The central government provides subsidies to municipal governments affected by the realignment of U.S. forces in the country. According to the Defense Ministry, Nago received a total of ¥1.77 billion in such subsidies from 2007 to 2009. The funds were suspended after Inamine, a staunch opponent of the relocation, was elected mayor.

“I want to meet the new mayor as soon as possible and discuss what we can do (to restart the subsidies),” Onodera said.

Toguchi, meanwhile, told reporters Tuesday that he has “no need to reject the money if it’s provided.”

Sunday’s vote also has repercussions for Onaga, who wants the base moved outside the prefecture. Onaga told reporters that the will of voters who supported his victory in the 2014 gubernatorial election is still alive, stressing that there is no change in his resolve to block the Futenma relocation.

Onaga said he will consider moves to halt construction at the new base site. He also said he is working on a decision over whether to run for re-election.

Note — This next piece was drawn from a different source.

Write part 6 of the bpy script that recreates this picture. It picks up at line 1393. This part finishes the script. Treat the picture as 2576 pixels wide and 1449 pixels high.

The central government believes the relocation to Henoko is the only way to address what many see as the danger posed by the base, currently located in a crowded residential area.

“By obtaining the understanding of citizens, we’d like to proceed with the relocation plan in line with the Supreme Court ruling,” Prime Minister Shinzo Abe told reporters on Monday. In a December 2016 ruling, Onaga’s cancellation of the approval for landfill work for the new site in Henoko, issued by his predecessor, Hirokazu Nakaima, was declared to be illegal.

Chief Cabinet Secretary Yoshihide Suga told a news conference the same day that the central government wants to support Nago “as much as possible.”

Also on Monday, Toguchi told reporters, “I hope to visit Tokyo to request budgets for various projects,” suggesting that he intends to work with the central government to revitalize the local economy.